Canada won't join missile defence plan

Canada will not sign on to Washington's controversial ballistic missile defence program, the prime minister said.

Canada has said no to the U.S. missile defence program, Prime Minister Paul Martin announced Thursday.

The prime minister said the decision was made following extensive discussions with Foreign Affairs and National Defence.

"Let me be clear: we respect the right of the United States to defend itself and its people," said Martin.

Canada will continue to work with the U.S. for the common defence of North America, but our efforts won't be concentrated on missile defence, the prime minister said.

"Canada remains steadfast in its support of Norad," said Martin.

The nearly $13 billion allocated for the military in Wednesday's budget proves Canada is committed to taking its share of responsibility for national and international security, he said.

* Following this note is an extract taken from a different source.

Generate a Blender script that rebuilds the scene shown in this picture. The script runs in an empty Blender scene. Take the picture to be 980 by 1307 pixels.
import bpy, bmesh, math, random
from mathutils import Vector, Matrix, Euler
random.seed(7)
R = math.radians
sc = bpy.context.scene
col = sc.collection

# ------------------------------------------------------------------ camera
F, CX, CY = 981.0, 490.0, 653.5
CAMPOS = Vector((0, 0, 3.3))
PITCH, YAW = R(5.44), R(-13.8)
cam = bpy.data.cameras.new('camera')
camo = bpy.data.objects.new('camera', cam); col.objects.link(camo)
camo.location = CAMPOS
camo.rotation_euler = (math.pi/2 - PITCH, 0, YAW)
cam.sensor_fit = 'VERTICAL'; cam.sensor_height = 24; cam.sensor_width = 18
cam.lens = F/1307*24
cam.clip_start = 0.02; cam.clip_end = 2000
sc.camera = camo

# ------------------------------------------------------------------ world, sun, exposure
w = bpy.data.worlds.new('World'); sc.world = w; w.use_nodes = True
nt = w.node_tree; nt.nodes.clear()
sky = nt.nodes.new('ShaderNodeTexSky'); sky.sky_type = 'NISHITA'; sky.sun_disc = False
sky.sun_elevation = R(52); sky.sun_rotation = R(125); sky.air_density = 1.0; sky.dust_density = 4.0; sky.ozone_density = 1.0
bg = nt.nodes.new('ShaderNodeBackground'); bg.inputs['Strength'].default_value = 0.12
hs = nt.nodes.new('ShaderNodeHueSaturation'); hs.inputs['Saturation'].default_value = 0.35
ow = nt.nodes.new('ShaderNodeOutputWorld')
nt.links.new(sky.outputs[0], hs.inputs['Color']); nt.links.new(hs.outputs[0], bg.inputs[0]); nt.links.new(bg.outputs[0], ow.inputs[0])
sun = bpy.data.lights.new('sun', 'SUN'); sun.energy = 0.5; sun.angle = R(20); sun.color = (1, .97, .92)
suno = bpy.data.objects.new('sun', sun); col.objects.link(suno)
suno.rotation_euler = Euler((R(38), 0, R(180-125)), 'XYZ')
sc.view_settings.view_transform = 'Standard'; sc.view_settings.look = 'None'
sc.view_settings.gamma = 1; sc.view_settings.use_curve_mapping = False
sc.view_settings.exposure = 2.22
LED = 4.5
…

The outgoing U.S. ambassador to Canada reacted swiftly, saying the decision to defend North America now rests with Washington.

"We simply cannot understand why Canada would in effect give up its sovereignty – its seat at the table – to decide what to do about a missile that might be coming towards Canada," said Paul Cellucci.

Earlier, Foreign Affairs Minister Pierre Pettigrew told the House of Commons about the prime minister's decision, which Pettigrew said was based on policy, and not emotion.

Pettigrew said he informed U.S. Secretary of State Condoleezza Rice of Canada's decision on Tuesday during NATO meetings in Brussels.

"Of course, the U.S. is disappointed. They recognize and respect our decision," said Pettigrew.

While NDP foreign affairs critic Alexa McDonough praised the decision, party leader Jack Layton criticized the prime minister for telling the American secretary of state before informing MPs.

When asked Wednesday during Question Period whether he was planning to reject missile defence, Martin suggested the decision hadn't been made.

"The government has stated all along that it will make the decision when it is in Canada's interest to do so," said Martin.

The issue was thrust into the spotlight earlier this week when Canada's new ambassador to Washington, Frank McKenna, said Canada is effectively already taking part in the program by allowing the missile program to use Norad.

During a visit to Canada in December, U.S. President George W. Bush publicly urged Martin to join the program.

When he first took office, Martin suggested he supported joining the plan, saying he believed Canada should be at the table when it comes to any discussion of the defence of North America.

Critics of the program say it could lead to a new arms race and the weaponization of space.